It has been 91 years since Luigi Russolo published his manifesto "The Art of Noises," in which the Italian Futurist implored, "We must break out of this narrow circle of pure musical sounds and conquer the infinite variety of noise sounds."

Answering Russolo's battle cry, countless creative souls have howled, shrieked, smashed and crashed their way into the annals of modern noise art. There have been times when the distinction between artist and musician was difficult to draw. For example, Yoko Ono and Laurie Anderson, who were working as avant-garde sound and performance artists where their primary focus was neither rhythm nor melody nevertheless both garnered commercial radio airtime.

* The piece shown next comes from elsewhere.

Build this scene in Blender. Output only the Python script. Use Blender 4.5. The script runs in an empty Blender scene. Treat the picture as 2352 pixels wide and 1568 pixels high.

For other artists, without aiming to be musicians at all, the act of performance itself engendered successful noise or sound art -- the Blue Man Group started out as an art collective before producing their recent hit CDs. Japan's most amazing noise-makers are Maywa Denki, referred to in their own press releases as both a company and an art unit. Maywa Denki was established in 1993 by "parallel-world electricians" Masamichi and Nobumichi Tosa, a couple of brothers who are the subject of a retrospective, "The Nonsense Machines," which features hundreds of their low-tech, sci-fi creations. The exhibition is now showing at the InterCommunication Center Gallery (ICC) in Nishi Shinjuku.